— Set task —
Restate the listing below word for word, omitting any images.

* Begin *

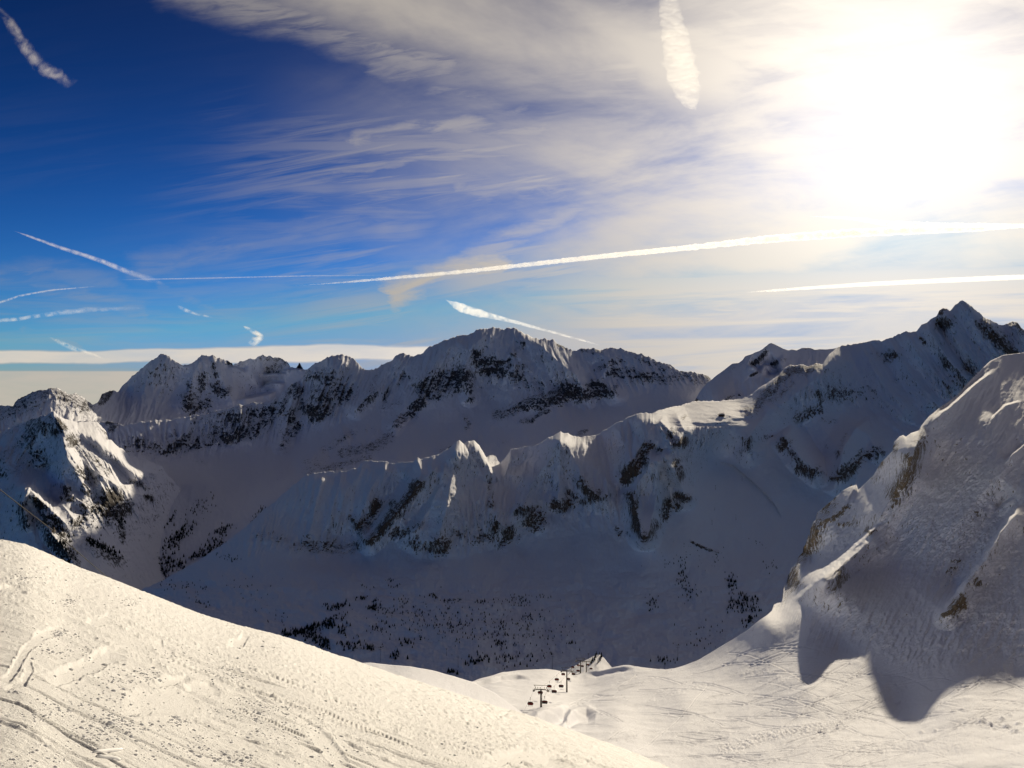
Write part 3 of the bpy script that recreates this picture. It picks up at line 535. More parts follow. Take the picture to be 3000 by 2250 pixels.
build_layer('left_mountain', crest, foot, ctrl, -550, 760, 2.0, M_left, jag=(12, 16), relief=(36, 80), flute=(26, 24, [(-500, -.6), (100, -.5), (158, 0.3), (250, .75), (500, .8)], lambda x, y: np.clip((1620 - y) / 150, .25, 1) * np.clip((520 - x) / 100, 0.05, 1)), rocksteep=.12,
    ribs=[(Z2((355, 565), (400, 660), (430, 740), (500, 860), (620, 960), (760, 1045)), 44, 90), (Z2((440, 620), (560, 740), (700, 850), (880, 975)), 40, 70), (Z2((400, 700), (430, 860), (500, 980), (560, 1080)), 34, 70), (Z2((340, 860), (400, 960), (440, 1060), (450, 1130)), 28, 50),
          (Z2((160, 1035), (230, 1110), (330, 1200), (420, 1290)), 36, 90), (Z2((160, 1035), (150, 1160), (180, 1300)), 24, 50), (Z2((280, 1200), (330, 1350), (430, 1480), (480, 1560)), 36, 70), (Z2((460, 1100), (560, 1180)), 26, 40), (Z2((390, 1150), (480, 1260)), 26, 50),
          (Z2((620, 960), (660, 1050), (700, 1130)), 26, 50), (Z2((880, 870), (960, 900), (1040, 912)), 18, 60), (Z2((100, 660), (-50, 900)), 50, 60), (Z2((300, 590), (200, 760), (60, 900)), 50, 60), (Z2((460, 760), (600, 1000)), 30, -60), (Z2((290, 900), (330, 1100)), 50, -60)],
    ledges=[(Z2((1045, 925), (980, 952), (880, 985), (790, 880), (640, 760), (560, 700), (480, 640)), 26, 90, 40)],
    rocks=[(Z2((370, 620), (400, 660), (420, 670)), 11, 1.15), (Z2((360, 700), (400, 700)), 12, .8), (Z2((0, 700), (100, 680), (200, 640), (300, 600)), 24, .5), (Z2((150, 720), (250, 660), (330, 620)), 22, .55), (Z2((0, 860), (100, 800), (200, 700)), 24, .58), (Z2((0, 960), (120, 940), (230, 860)), 26, .55), (Z2((40, 1080), (100, 1040)), 14, .5),
           (Z2((430, 720), (520, 800), (600, 880), (700, 960)), 15, .66), (Z2((520, 960), (580, 1010), (560, 1080)), 16, .6), (Z2((430, 1060), (450, 1130), (400, 1140)), 13, .7), (Z2((520, 1140), (560, 1180)), 12, .7), (Z2((640, 1180), (720, 1120), (800, 1180), (700, 1220)), 24, .85), (Z2((560, 1230), (500, 1300)), 14, .6),
           (Z2((230, 1130), (330, 1230), (380, 1300)), 14, .68), (Z2((290, 1250), (340, 1400), (430, 1520), (480, 1560)), 22, .66), (Z2((380, 1330), (430, 1450), (490, 1530)), 16, .9), (Z2((150, 1180), (170, 1300)), 14, .55), (Z2((600, 640), (680, 700), (690, 740)), 6, .6), (Z2((950, 1110), (980, 1130)), 8, .7), (Z2((830, 1010), (960, 1060)), 8, .45),
           (Z2((0, 640), (300, 560)), 20, .4), (Z2((770, 1280), (800, 1400)), 10, .6), (Z2((580, 1400), (640, 1470), (760, 1520)), 18, .66), (Z2((240, 1000), (300, 880)), 14, .4), (Z2((300, 1480), (430, 1560)), 16, .55)],
    seed=61, backlen=500)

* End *

— Written response —
Write part 3 of the bpy script that recreates this picture. It picks up at line 535. More parts follow. Take the picture to be 3000 by 2250 pixels.
build_layer('left_mountain', crest, foot, ctrl, -550, 760, 2.0, M_left, jag=(12, 16), relief=(36, 80), flute=(26, 24, [(-500, -.6), (100, -.5), (158, 0.3), (250, .75), (500, .8)], lambda x, y: np.clip((1620 - y) / 150, .25, 1) * np.clip((520 - x) / 100, 0.05, 1)), rocksteep=.12,
    ribs=[(Z2((355, 565), (400, 660), (430, 740), (500, 860), (620, 960), (760, 1045)), 44, 90), (Z2((440, 620), (560, 740), (700, 850), (880, 975)), 40, 70), (Z2((400, 700), (430, 860), (500, 980), (560, 1080)), 34, 70), (Z2((340, 860), (400, 960), (440, 1060), (450, 1130)), 28, 50),
          (Z2((160, 1035), (230, 1110), (330, 1200), (420, 1290)), 36, 90), (Z2((160, 1035), (150, 1160), (180, 1300)), 24, 50), (Z2((280, 1200), (330, 1350), (430, 1480), (480, 1560)), 36, 70), (Z2((460, 1100), (560, 1180)), 26, 40), (Z2((390, 1150), (480, 1260)), 26, 50),
          (Z2((620, 960), (660, 1050), (700, 1130)), 26, 50), (Z2((880, 870), (960, 900), (1040, 912)), 18, 60), (Z2((100, 660), (-50, 900)), 50, 60), (Z2((300, 590), (200, 760), (60, 900)), 50, 60), (Z2((460, 760), (600, 1000)), 30, -60), (Z2((290, 900), (330, 1100)), 50, -60)],
    ledges=[(Z2((1045, 925), (980, 952), (880, 985), (790, 880), (640, 760), (560, 700), (480, 640)), 26, 90, 40)],
    rocks=[(Z2((370, 620), (400, 660), (420, 670)), 11, 1.15), (Z2((360, 700), (400, 700)), 12, .8), (Z2((0, 700), (100, 680), (200, 640), (300, 600)), 24, .5), (Z2((150, 720), (250, 660), (330, 620)), 22, .55), (Z2((0, 860), (100, 800), (200, 700)), 24, .58), (Z2((0, 960), (120, 940), (230, 860)), 26, .55), (Z2((40, 1080), (100, 1040)), 14, .5),
           (Z2((430, 720), (520, 800), (600, 880), (700, 960)), 15, .66), (Z2((520, 960), (580, 1010), (560, 1080)), 16, .6), (Z2((430, 1060), (450, 1130), (400, 1140)), 13, .7), (Z2((520, 1140), (560, 1180)), 12, .7), (Z2((640, 1180), (720, 1120), (800, 1180), (700, 1220)), 24, .85), (Z2((560, 1230), (500, 1300)), 14, .6),
           (Z2((230, 1130), (330, 1230), (380, 1300)), 14, .68), (Z2((290, 1250), (340, 1400), (430, 1520), (480, 1560)), 22, .66), (Z2((380, 1330), (430, 1450), (490, 1530)), 16, .9), (Z2((150, 1180), (170, 1300)), 14, .55), (Z2((600, 640), (680, 700), (690, 740)), 6, .6), (Z2((950, 1110), (980, 1130)), 8, .7), (Z2((830, 1010), (960, 1060)), 8, .45),
           (Z2((0, 640), (300, 560)), 20, .4), (Z2((770, 1280), (800, 1400)), 10, .6), (Z2((580, 1400), (640, 1470), (760, 1520)), 18, .66), (Z2((240, 1000), (300, 880)), 14, .4), (Z2((300, 1480), (430, 1560)), 16, .55)],
    seed=61, backlen=500)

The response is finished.